At this turning point in our long struggle against terrorism, it is time to realign our strategy with our goals. Shifting our mission from counterinsurgency to counterterrorism and accelerating the drawdown of U.S. forces from Afghanistan would allow us to achieve the dual objectives of pursuing terrorists wherever they might emerge, and of rebuilding our domestic economy. Both are absolutely fundamental to our national security. Ultimately, America's strength depends as much on our economic vitality as on our military might, and spending billions of dollars a week in Afghanistan, not to mention the long-term costs of things like caring for our veterans and servicing our debt, is a form of economic suicide.

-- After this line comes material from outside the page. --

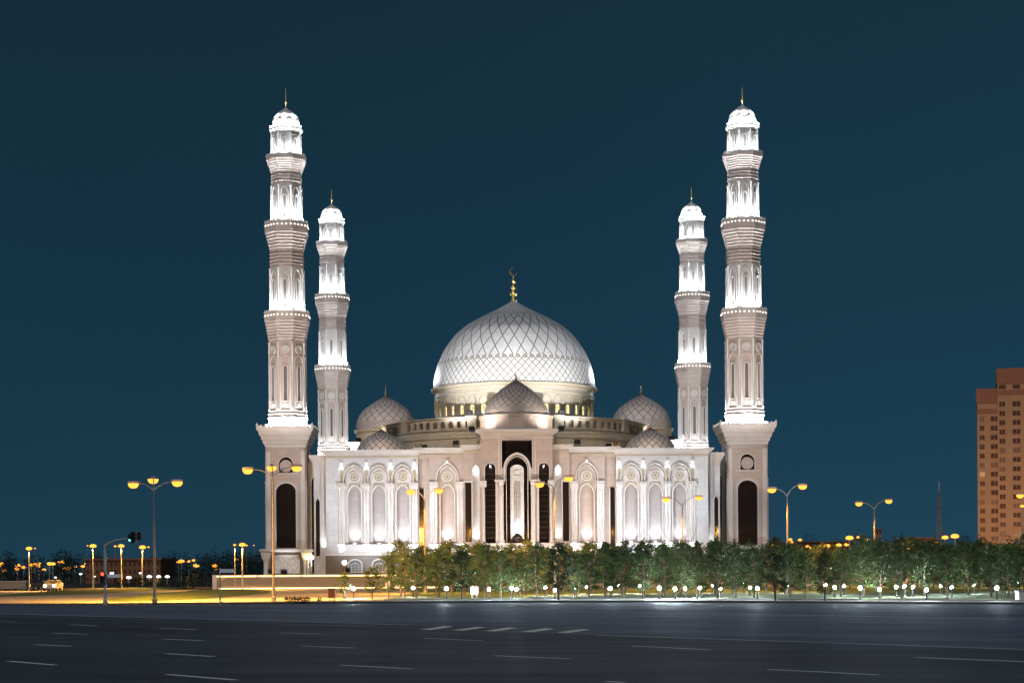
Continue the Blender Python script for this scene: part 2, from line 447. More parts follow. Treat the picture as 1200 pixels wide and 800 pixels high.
M_EARTH=mat('distant ground',(0.03,0.033,0.024),0.95,0.3,0.05)
M_WALLT=stone_mat('terrace stone',(0.36,0.29,0.21),0.5,1.2)
M_BARK=mat('bark',(0.10,0.075,0.05),0.9,0.3,8,0.5)
def leafm(name,c,var=0.35):
    m=mat(name,c,0.6,var,1.3,spec=0.3); return m
M_LEAF=[leafm('dark green leaves',(0.036,0.062,0.018)),leafm('mid green leaves',(0.048,0.082,0.024)),leafm('olive leaves',(0.060,0.084,0.024))]
M_FARLEAF=mat('distant foliage',(0.022,0.034,0.022),0.9,0.4,0.2)
M_BRICK=mat('orange brick cladding',(0.38,0.21,0.11),0.8,0.10,0.3)
M_BRICKD=mat('red brown cladding',(0.27,0.11,0.06),0.8,0.10,0.3)
M_WIN=mat('dark house window',(0.10,0.045,0.03),0.2,0.2,0.5)
M_FARB=mat('distant brown facade',(0.24,0.11,0.05),0.8,0.15,0.2)

# ------------------------------------------------------------------ ground
kp=[(-900,135),(-70,136),(-40,135.6),(-20,135.4),(0,135),(10,131.5),(20,124.5),(30,117),(40,111),(60,104),(100,98),(900,60)]
TZ=0.15
g=MB(); g.add([(-3000,-300,-0.03),(3000,-300,-0.03),(3000,4500,-0.03),(-3000,4500,-0.03)],[(0,1,2,3)])
tag(g.build('terrain',M_EARTH),kind='structure')
g=MB(); g.add([(-900,-60,0)]+[(900,-60,0)]+[(x,y,0) for x,y in reversed(kp)],[tuple(range(len(kp)+2))])
tag(g.build('road',M_ASPH),kind='structure')
g=MB()
for (xa,ya),(xb,yb) in zip(kp,kp[1:]):
    g.add([(xa,ya,0),(xb,yb,0),(xb,yb+.3,0),(xa,ya+.3,0),(xa,ya,TZ),(xb,yb,TZ),(xb,yb+.3,TZ),(xa,ya+.3,TZ)],[(0,1,5,4),(4,5,6,7),(2,3,7,6)])
tag(g.build('kerb',M_KERBD),kind='structure')
g=MB()
for (xa,ya),(xb,yb) in zip(kp,kp[1:]):
    g.add([(xa,ya+.3,TZ),(xb,yb+.3,TZ),(xb,236,TZ),(xa,236,TZ)],[(0,1,2,3)])
tag(g.build('pavement',M_PAVE),kind='structure')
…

This is a pivotal moment in our nation's history, and a time when decisions by Congress and the Administration will have a major impact on our national security, now and into the future. Defense Secretary Gates recently stated, "Any future defense secretary who advises the president to again send a big American land army into Asia or into the Middle East or Africa should 'have his head examined'." We need to get our big American land army out of Afghanistan. We owe it to our troops, and we owe it to the citizens we represent, to ensure that not one extra dollar is spent, and not one new life is lost, in an open-ended war that is not critical to our core national security interests.

Congressman John Garamendi (D-Walnut Creek, CA), a Returned Peace Corps Volunteer, sits on the House Armed Services Committee.